CHP Niğde Milletvekili Ömer Fethi Gürer, bugün, TBMM`de basın toplantısı yaptı. Gürer`in açıklamalarından öne çıkanlar şöyle:
“Mısırın hasat dönemi başlamak üzere. Mısır, geçtiğimiz yıl düşük alım fiyatı nedeniyle önemli ölçüde üreticisini üzdü. TÜİK verilerine göre, geçen yıla göre yüzde 5,6`lık bir azalma gerçekleşiyor ve 8 buçuk milyon ton mısır üretimi ekleniyor. Ancak bu yıl mısırda özellikle sıcak havalar nedeniyle verimin umulandan daha fazla düşmesi olası. Bu nedenle mısır üreticileri alım fiyatının en az ton başı 10 bin lira olmasını bekliyorlar. Bu anlamda mısır üreticisi geçtiğimiz yıl gibi fiyat düşük olursa mısır üretiminden uzaklaşması artacak. Mısırda Türkiye üretimi yüzde 85 civarında, yani kendi kendine yeten bir ürün değil, ithal ürün getiriliyor. Yemlik, doğrudan tüketim olan ve saniyede kullanılan mısır, üretimin düşük olması ya da ithal edilme durumunda yalnıza üretici değil; ürün üreten sanayiciyi de sorunlu kılıyor. Mutlak surette mısır üretimini artırıp kendi kendine yeter duruma gelmesi lazım. Bunun yanında üreticinin emeğinin karşılığını alacağı bir alım fiyatının da TMO tarafından verilmesi gerekir.
"21 üründe arz açığımız oluştu"
Mısır üreticisi iklim değişiklikleriyle uğradığı verim kaybı yanında, düşük alım fiyatının da etkisiyle bu yıl uygulanacak alım fiyatının kendi giderlerini karşılayan ve ürettiği üründen para kazanan boyutta bir alım fiyatı olmazsa sorunun artması olası. Bu, gelecek yıl mısır üretiminde Türkiye`nin daha sorunlu bir sürece evrilmesi demek. Türkiye`de 20 yıldır uygulanan tarım politikaları planlı ve öngörülebilir biçimde sürdürülmediği için 21 üründe arz açığımız oluştu. Arz açığı oluşan ürünlerin biri de mısır. Gelecek yıl da sorun yaşamamak için mısırda mutlak surette alım fiyatı çiftçiyi mutlu edecek bir rakam olmalı.
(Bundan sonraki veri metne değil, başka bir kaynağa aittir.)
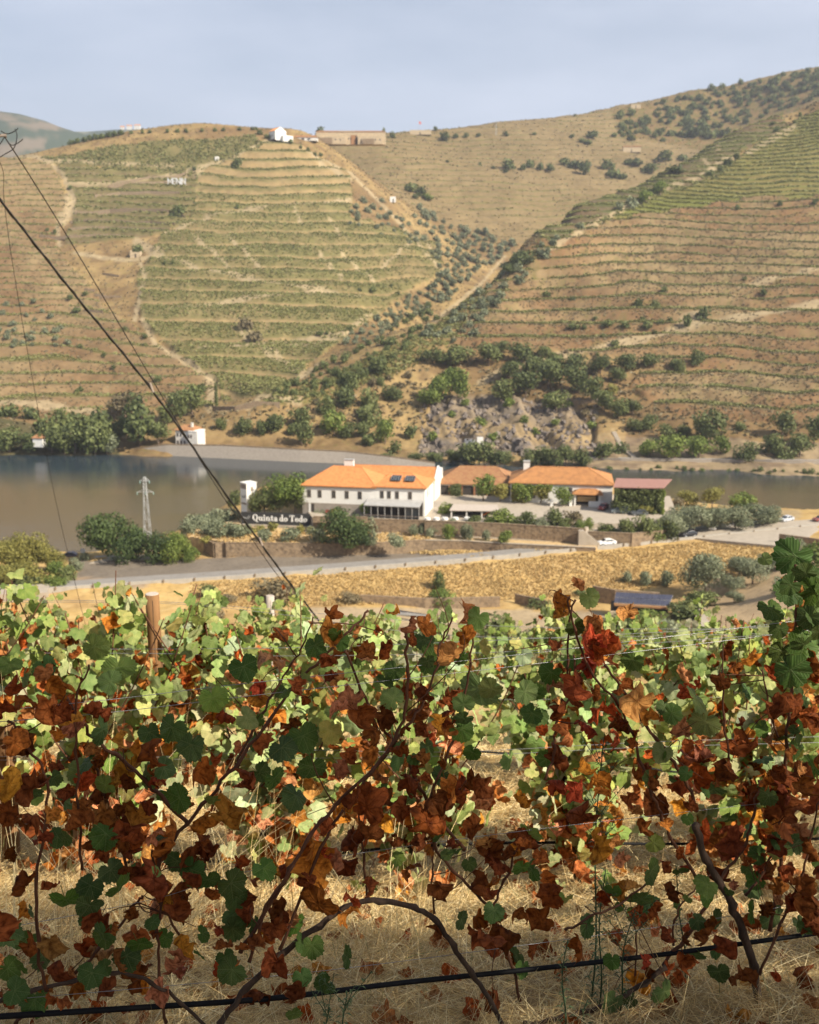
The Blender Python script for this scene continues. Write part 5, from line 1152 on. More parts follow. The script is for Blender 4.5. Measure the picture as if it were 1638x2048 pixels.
def nwall(pts, h_, label, z, mat='stonewall'):
    q = [P3(a, b_, z) for a, b_ in pts]; m = MB()
    for a, c in zip(q[:-1], q[1:]): m.hexa([a + [0, 0, -h_ - 2], c + [0, 0, -h_ - 2], c + [0, .5, -h_ - 2], a + [0, .5, -h_ - 2]], [a, c, c + [0, .5, 0], a + [0, .5, 0]])
    tag(m.build('field_wall', M[mat]), label, 'wall')
nwall([(720,1190),(850,1197),(1000,1194)], 1.6, 'low stone field wall on the golden bank', 4.3)
nwall([(1186,1172),(1230,1180),(1320,1186)], 1.4, 'grey field wall above the solar shed', 5.8)
nwall([(700,1246),(850,1258),(900,1270)], 1.2, 'dark dry wall below the flat solar panels', 2.9)
nwall([(1030,1188),(1090,1200)], 1.4, 'short stone wall in the valley behind the vines', 4.2)
nwall([(1560,1068),(1638,1078),(1700,1085)], 2.8, 'dark stone wall of the junction at the right edge', 10.3)
# ---- pylon over the river
q = P3(297, 1104, 3.2); H_ = zat(953, q[1]) - 3.0
lattice_mast('pylon', q - [0, 0, .3], H_, 1.8, .45, [(H_ - 3.6, 1.9), (H_ - .9, 1.1)], 'steel lattice power pylon beside the river', M['steel'])
# round sign
q = P3(167, 1122, 2.5); h = empty('round_sign', q); tag(h, 'round pale sign on a post at the river bend', 'sign'); MB().tube([(0, 0, 0), (0, 0, 2.4)], .06, 6).build('post', M['steel'], h)
MB().tube([(0, 0, 0), (0, .06, 0)], .62, 18).build('sign_face', M['signwhite'], h, loc=(0, -.1, 2.5))

# ---- cars
def wheel(parent, x, y, r):
    w = MB().tube([(0, -.1, 0), (0, .1, 0)], r, 14).build('wheel', M['tyre'], parent, loc=(x, y, r)); MB().tube([(0, -.115, 0), (0, .115, 0)], r * .58, 12).build('rim', M['steel'], w)
M['tyre'] = plain('tyre_rubber', (.03, .03, .03), .8, .1, 5, 0)
M['carglass'] = plain('car_glass', (.02, .025, .03), .08, .1, 5, 0, spec=.8)
M['lamp'] = plain('lamp_glass', (.6, .6, .55), .2, .05, 5, 0)
def car(name, p, rz, label, color, L_=4.2, Hc=1.45, kind='hatch'):
    pm = plain(name + '_paint', color, .3, .04, 2, 0, spec=.6); h = empty(name, p, rz); tag(h, label, 'car' if kind != 'van' else 'van')
    wd = .84; prof = {'hatch': [(0, .3), (0, .72), (.25, .9), (1.05, .98), (1.75, Hc), (3.1, Hc), (3.85, 1.02), (L_, .95), (L_, .3)], 'van': [(0, .3), (0, .9), (.7, 1.15), (1.5, Hc), (L_ - .3, Hc), (L_, 1.0), (L_, .3)],
        'sedan': [(0, .3), (0, .72), (.3, .88), (1.2, .95), (1.9, Hc), (2.9, Hc), (3.6, 1.0), (L_, .95), (L_, .3)]}[kind]
    m = MB(); n = len(prof)
    def nar(z): return wd - max(0, z - .95) * .28
    a = [(x, -nar(z), z) for x, z in prof]; b_ = [(x, nar(z), z) for x, z in prof]; m.hexa(a, b_)
    body = m.build('body', pm, h)
    bv = body.modifiers.new('soft', 'BEVEL'); bv.width = .07; bv.segments = 2
    for s in (-1, 1):
        g_ = MB(); roof = Hc - .08; x0, x1 = (1.3, 3.6) if kind != 'van' else (1.0, L_ - .4); xa, xb = (1.85, 3.05) if kind != 'van' else (1.5, L_ - .6)
        for u0, u1 in ((0, .48), (.52, 1)):
            pts = [(x0 + (x1 - x0) * u0, 1.0), (x0 + (x1 - x0) * u1, 1.0), (xa + (xb - xa) * u1, roof), (xa + (xb - xa) * u0, roof)]
            g_.hexa([(x, s * (nar(z) + .004), z) for x, z in pts], [(x, s * (nar(z) + .018), z) for x, z in pts])
        g_.build('window', M['carglass'], h)
    wsx = [(1.1, 1.0), (1.72, Hc - .06)] if kind != 'van' else [(.75, 1.18), (1.42, Hc - .08)]
    m = MB(); m.hexa([(wsx[0][0] - .05, -.72, wsx[0][1] + .03), (wsx[0][0] - .05, .72, wsx[0][1] + .03), (wsx[1][0] - .03, .62, wsx[1][1] + .02), (wsx[1][0] - .03, -.62, wsx[1][1] + .02)], [(wsx[0][0] + .1, -.72, wsx[0][1]), (wsx[0][0] + .1, .72, wsx[0][1]), (wsx[1][0] + .1, .62, wsx[1][1] - .05), (wsx[1][0] + .1, -.62, wsx[1][1] - .05)]); m.build('windscreen', M['carglass'], h)
    for s in (-.55, .55): MB().box(-.03, .02, s - .16, s + .16, .66, .8).build('headlight', M['lamp'], h)
    for x in (.8, L_ - .85):
        for s in (-.78, .78): wheel(h, x, s, .31)
    return h
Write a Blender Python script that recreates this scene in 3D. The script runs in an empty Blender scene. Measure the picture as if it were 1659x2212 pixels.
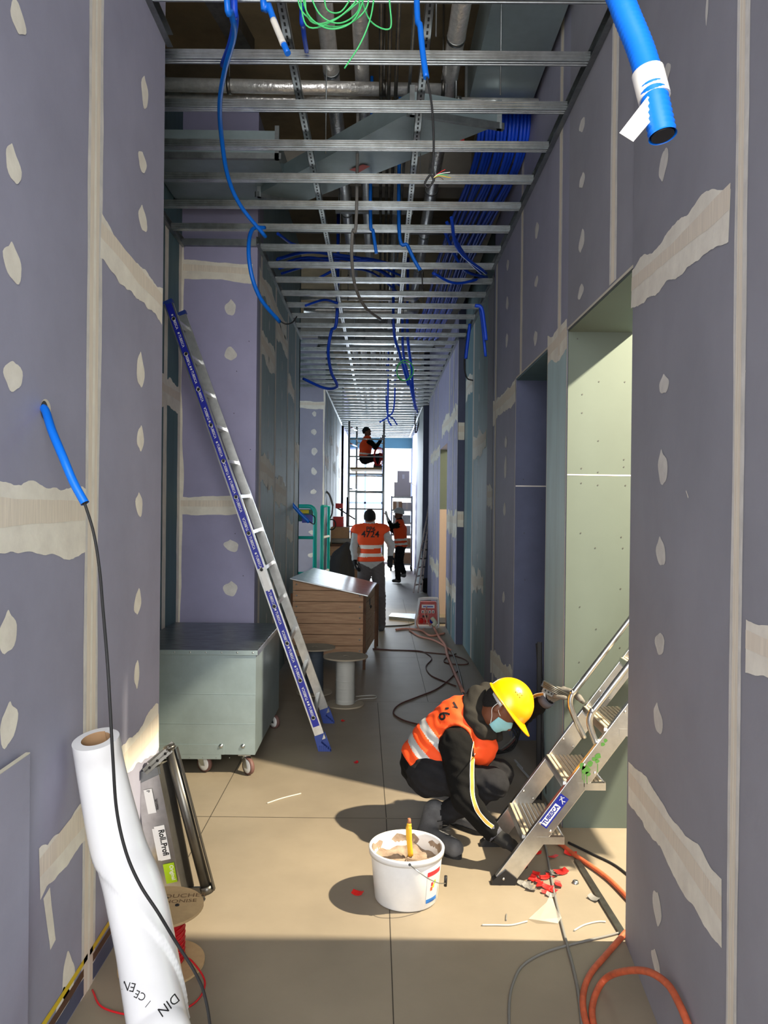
import bpy, math, random
import numpy as np
from mathutils import Vector, Matrix
from mathutils.bvhtree import BVHTree
random.seed(7)
SC = bpy.context.scene
COL = SC.collection
V = Vector
# ------------------------------------------------------------------ camera
W, H, FPX = 1659.0, 2212.0, 1660.0
CAM = V((0, 0, 1.72))
ROLL = math.radians(0.6)
fwd = V((0.0057, 1.0, -0.0042)).normalized()
up0 = V((-math.sin(ROLL), 0, math.cos(ROLL)))
RT = fwd.cross(up0).normalized()
UP = RT.cross(fwd).normalized()
cam = bpy.data.cameras.new('camera')
cam_o = bpy.data.objects.new('camera', cam); COL.objects.link(cam_o)
cam_o.matrix_world = Matrix(((RT.x, UP.x, -fwd.x, CAM.x), (RT.y, UP.y, -fwd.y, CAM.y), (RT.z, UP.z, -fwd.z, CAM.z), (0, 0, 0, 1)))
cam.sensor_fit = 'VERTICAL'; cam.sensor_height = 24.0; cam.lens = 24.0 * FPX / H
cam.clip_start = 0.05; cam.clip_end = 200
SC.camera = cam_o
# ------------------------------------------------------------------ world, lights, exposure
SC.view_settings.view_transform = 'Standard'; SC.view_settings.look = 'None'
SC.view_settings.gamma = 1.0; SC.view_settings.use_curve_mapping = False
SC.view_settings.exposure = 0.26
wd = bpy.data.worlds.new('world'); SC.world = wd; wd.use_nodes = True
bgn = wd.node_tree.nodes['Background']; bgn.inputs[0].default_value = (0.93, 0.97, 1.0, 1); bgn.inputs[1].default_value = 3.2

def area(name, loc, target, sx, sy, power, color=(1, 1, 1), spread=180):
    l = bpy.data.lights.new(name, 'AREA'); l.shape = 'RECTANGLE'; l.size = sx; l.size_y = sy
    l.energy = power; l.color = color; l.spread = math.radians(spread)
    o = bpy.data.objects.new(name, l); COL.objects.link(o); o.location = loc
    o.rotation_euler = (V(target) - V(loc)).to_track_quat('-Z', 'Y').to_euler()
    return o
def point(name, loc, power, color, r=0.05):
    l = bpy.data.lights.new(name, 'POINT'); l.energy = power; l.color = color; l.shadow_soft_size = r
    o = bpy.data.objects.new(name, l); COL.objects.link(o); o.location = loc
    return o
# daylight from the lobby windows behind the photographer
area('lobby_daylight', (-0.3, -3.6, 3.0), (0.1, 4, 1.3), 4.4, 3.0, 365, (1.0, 0.97, 0.93))
# unseen work lamps assumed inside the side rooms on the right
area('side_room_lamp', (2.9, 3.04, 3.97), (0.3, 3.9, 0.0), 0.08, 0.08, 510, (1.0, 0.87, 0.64), 170)
point('far_room_lamp', (2.6, 11.2, 3.1), 200, (1.0, 0.9, 0.65), 0.12)
# daylight from the left side corridor and from the glazed end
area('left_corridor_daylight', (-3.6, 11.6, 2.0), (0.5, 12.0, 1.6), 1.6, 2.6, 60, (0.75, 0.88, 1.0))
area('end_daylight', (0.0, 23.7, 2.2), (0, 10, 1.8), 1.9, 3.4, 330, (0.80, 0.90, 1.0))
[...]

"Üreticiler, 10 bin liralık ton fiyatının verilmesi halinde, gelecek yıl mısır ekiminin sürdürülebilir olduğunu ifade ettiler"
Mısır üreticileriyle görüştüm. Mısır üreticileri geçen yıl verilen yüzde 5 buçukluk artışın hayal kırıklığı yarattığını, bu yıl bu artışın telafi edileceğini umduklarını belirttiler. Öyle olunca da 10 bin liralık ton fiyatının verilmesi halinde, gelecek yıl mısır ekiminin sürdürülebilir olduğunu ifade ettiler. Keza şeker pancarında da 20 Eylül`de kampanya başlayacak. Üreticiler en az 2 bin 500 liralık bir alım fiyatı bekliyorlar. Sözleşmeli tarım yapılan, stratejik bir alan olan şeker pancarı için şu anda bin 800`lük liralık bir avans fiyatı uygulanıyor. Bu avans fiyatı çiftçiyi mutlu etmiyor.
"Raftaki ürünün fiyat artışının çiftçiden değil, aracı ve ithalatçıların daha fazla kazanma hırsıyla oluştuğu da görülmeli"
Üretimdeki ürün açığının giderilmesi, verilecek alım fiyatlarıyla doğrudan ilgili. Bir yanlışlık yapılıyor, sürekli ‘taban fiyat` ifadesi kullanılıyor. Artık Türkiye`de taban fiyat uygulaması yok çünkü Türkiye`de kamunun alım fiyat uygulaması var. Taban fiyat, belirlenen fiyat altında bir ürünün alınamayacağını ifade eder. Oysa kamu dahi ürünün, üretimin durumuna göre açıkladığı alım fiyatının altında alım yapıyor. Raftaki ürünün fiyat artışının çiftçiden değil, aracı ve ithalatçıların daha fazla kazanma hırsıyla oluştuğu da görülmeli.”